Why is this? Why do other people refrain from negative voting (for I see many more 1 and 2 point comments than 0 point)? Does comment filtering make this seem like a nicer community than it is? Is it in fact a nice community, maybe because of tit-for-tat or mature participants? Has my more laid back participation or its less technical nature changed the dynamic? Did the delayed down-vote capabilities matter?
To make this more relevant for web startups: Would any small community retain this pleasant culture? Can large communities retain this, too? Is it the overseeing of pg, who is more than a random moderator, that nudges things nicely? Are there hidden filterings and correctings under the covers that keeps things nice on top? Is this culture or UI or circumstance?
Thanks.
The other thing that keeps downvoting from being too frequent is the karma-dependent ability to flag questionable posts that may violate the guidelines.
"Please don't submit comments complaining that a submission is inappropriate for the site. If you think something is spam or egregiously offtopic, you can flag it by going to its page and clicking on the "flag" link. (Not all users will see this; there is a karma threshold.) If you flag something, please don't also comment that you did."
http://ycombinator.com/newsguidelines.html
Flagging evidently does draw the attention of some "supermoderators" to the post, and they deal with it according to community standards they have agreed to. That's enough for me.
In general, I say "Good job!" to the people who run this site, who are thinking carefully about how to get both the technical and cultural issues right.

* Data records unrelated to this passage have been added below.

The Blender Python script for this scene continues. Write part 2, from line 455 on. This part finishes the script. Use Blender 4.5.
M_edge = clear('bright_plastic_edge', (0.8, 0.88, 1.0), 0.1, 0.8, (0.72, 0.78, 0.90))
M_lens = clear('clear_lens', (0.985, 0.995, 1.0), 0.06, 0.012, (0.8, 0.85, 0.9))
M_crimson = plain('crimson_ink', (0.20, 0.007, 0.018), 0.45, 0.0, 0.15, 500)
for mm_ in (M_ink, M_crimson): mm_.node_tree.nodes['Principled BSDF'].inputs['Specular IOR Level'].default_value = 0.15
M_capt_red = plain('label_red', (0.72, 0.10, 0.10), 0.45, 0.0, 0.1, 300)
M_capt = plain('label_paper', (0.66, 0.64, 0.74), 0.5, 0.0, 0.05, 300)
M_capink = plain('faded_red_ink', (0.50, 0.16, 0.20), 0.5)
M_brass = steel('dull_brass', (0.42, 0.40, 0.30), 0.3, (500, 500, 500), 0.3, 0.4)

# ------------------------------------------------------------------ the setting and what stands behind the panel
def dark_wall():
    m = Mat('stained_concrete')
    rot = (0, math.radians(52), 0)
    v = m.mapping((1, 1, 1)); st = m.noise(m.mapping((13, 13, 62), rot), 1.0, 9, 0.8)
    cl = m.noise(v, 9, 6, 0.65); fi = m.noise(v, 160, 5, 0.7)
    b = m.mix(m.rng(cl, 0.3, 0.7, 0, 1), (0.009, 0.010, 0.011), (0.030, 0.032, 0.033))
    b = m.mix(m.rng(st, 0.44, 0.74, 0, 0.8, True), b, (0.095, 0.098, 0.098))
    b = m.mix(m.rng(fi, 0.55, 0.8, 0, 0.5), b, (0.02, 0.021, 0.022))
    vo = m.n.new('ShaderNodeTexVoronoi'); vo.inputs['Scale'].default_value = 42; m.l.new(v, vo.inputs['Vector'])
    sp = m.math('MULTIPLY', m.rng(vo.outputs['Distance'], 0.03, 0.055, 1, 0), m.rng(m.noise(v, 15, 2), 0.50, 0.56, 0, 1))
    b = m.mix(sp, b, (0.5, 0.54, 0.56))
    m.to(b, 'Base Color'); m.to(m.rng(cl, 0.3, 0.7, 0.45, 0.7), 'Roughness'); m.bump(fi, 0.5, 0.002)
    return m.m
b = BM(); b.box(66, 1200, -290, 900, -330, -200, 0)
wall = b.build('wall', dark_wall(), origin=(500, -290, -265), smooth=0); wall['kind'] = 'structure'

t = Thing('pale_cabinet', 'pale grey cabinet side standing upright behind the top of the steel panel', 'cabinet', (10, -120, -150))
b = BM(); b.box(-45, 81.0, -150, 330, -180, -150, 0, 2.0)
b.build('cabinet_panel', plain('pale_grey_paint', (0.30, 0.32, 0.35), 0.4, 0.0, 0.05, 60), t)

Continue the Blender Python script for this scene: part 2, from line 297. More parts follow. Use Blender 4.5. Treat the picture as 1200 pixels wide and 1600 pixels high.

Inasmuch as they don't seem to desire to expand the scope of discussion here beyond HACKER news
"On-Topic: Anything that good hackers would find interesting. That includes more than hacking and startups. If you had to reduce it to a sentence, the answer might be: anything that gratifies one's intellectual curiosity.
"Off-Topic: Most stories about politics, or crime, or sports, unless they're evidence of some interesting new phenomenon. Videos of pratfalls or disasters, or cute animal pictures. If they'd cover it on TV news, it's probably off-topic."
it seems to me that some entrepreneurs could attempt to transfer some of the technology and some of the culture, with appropriate permissions and credit of course, to sites with discussion of other issues. That would be lighting a candle against the current darkness of much online discussion.